Fields in Trinity may be turned into microforests

TWO ‘microforests’ could be created on agricultural land in Trinity, if plans are approved.

This St Saviour-owned field in Trinity could be planted with native species to create a fast-growing microforest Picture: DAVID FERGUSON
This St Saviour-owned field in Trinity could be planted with native species to create a fast-growing microforest Picture: DAVID FERGUSON

The two fields – on Rue des Croix and Rue de la Blanche Pierre, the latter of which is owned by St Saviour – have been selected as part of a £60,000 Jersey Electricity-led scheme.

Those behind the idea say the ‘densely planted, native miniature forests’ are usually about the size of two tennis courts, grow rapidly and absorb carbon.

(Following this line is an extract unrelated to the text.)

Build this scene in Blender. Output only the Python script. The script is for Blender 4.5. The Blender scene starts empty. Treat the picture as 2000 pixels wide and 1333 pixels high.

St Saviour Constable Sadie Le Sueur-Rennard said the parish owned at least two suitable pieces of land in Trinity.

‘The JEC got in touch with every parish about offsetting the carbon footprint and we have a field on the opposite side of Victoria Village that we have put forward. We are planning to put a little path in there which would go through to the [Eric Young] Orchid Foundation.

‘I am meeting two executives from the foundation to show them what we have got and it is being surveyed by the powers-that-be, who tell me that there is lots of wildlife in there,’ she said.

Attached to the planning application is a letter from the Jersey Royal Company, which has expressed its support for the St Saviour-owned field application.

Ian Le Brun, the business’ land manager, says the area is of little use to them. ‘Unfortunately, due to the lower quality of soil, stone content and topography of said field, we welcome the idea and wish the parish well in wanting to better utilise said area as it has become an unfeasible [area] for Jersey Royal production under the current regime of the “perfect produce” scenario,’ he said.

‘The plan to plant something which will aid our environment without seeming out of place in the location proposed is honestly the best idea, project and situation that could happen... if they are not allowed to proceed and manage [the land] accordingly the area will eventually be abandoned and left to fend for itself,’ he added.